The REO market is now controlled by a few organized agents who paid the price through the years to land these accounts. Doing years of Broker Price Opinions and making contacts with Banks who had lots of loans going bad. The hard part of selling these to your buyers is, there are lots of offers, and many times offers above full asking price. SO many buyers get mad their offer was not considered and the dialogue with banks is often done simply over a computer screen. And worse the selection of the best offer by the bank offends many first time buyers. Bidding on these properties with buyers should not be for the faint of heart.

On top of this mountain of great opportunities for agents are the facts that sellers, are waiting when they have equity, waiting for the Market to improve. Worse are they thinking it might happen soon?  They quote "we should soon begin to feel the stimulus spending.benifits"; the warmer weather will bring out the expensive buyers", many millions of owners who think it unwise to try to sell if they are unable to get their price.

This is best evidenced by a sharp drop in the number of Americans moving from one home to another -- today about one-third below the numbers in the '80s and '90s.

What we all need to face now is this economy is on life support.

Selling one's home should be done or buying ones home should be done, because of one reason, its your lifestyle asset and you need to move on to another "lifestyle". Trying to time this market will never work today.

The economy is too crazy to predict anything; the government is embroiled in secrecy and is shading how deep our problems are. Here is a recent report from PMI. A leading insurer of Home Mortgages perhaps after Reading it you may realize that as agents we will be working very hard making the American Dream come true. As there is no easy way and perhaps no bottom forming in today's market place of Real Estate.

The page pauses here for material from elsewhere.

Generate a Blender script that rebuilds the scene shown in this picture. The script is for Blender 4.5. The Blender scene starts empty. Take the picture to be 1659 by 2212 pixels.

PMI says home prices May continue to drop

 

The U.S. recession may continue to depress housing prices nationally through the end of 2010, according to a report from PMI Mortgage Insurance Co. As many as 374 of the nation's 381 MSAs (Metropolitan Statistical Areas), some 98 percent, are now facing increased risk of lower home prices at year-end 2010. However, 212 of the nation's MSAs still had a minimal-to-low risk of lower prices in two years.
 
The report indicates that 21 of the nation's 50 largest MSAs are now in the highest risk category, signifying the highest probability of lower house prices by the end of the fourth quarter of 2010, relative to the fourth quarter of 2008. In addition, data through January 2009 from the S&P/Case-Shiller Home Price Indices reveals continued broad-based declines in the values of existing single family homes across the United States, with 13 of the 20 metro areas tracked showing record rates of annual decline, and 14 reporting declines in excess of 10 percent.
 
Following the lead of the individual metro areas, S&P reported that the 10-City and 20-City Composites also set new records, with annual declines of 19.4 percent and 19.0 percent, respectively.

Janna Scharf
Keller Williams Realty Coeur d'Alene - Coeur d'Alene, ID
Coeur d'Alene Idaho Real Estate Expert

Great perspective on what the real deal is.  I see so many people trying to spin it in so many different directions, but it is what it is.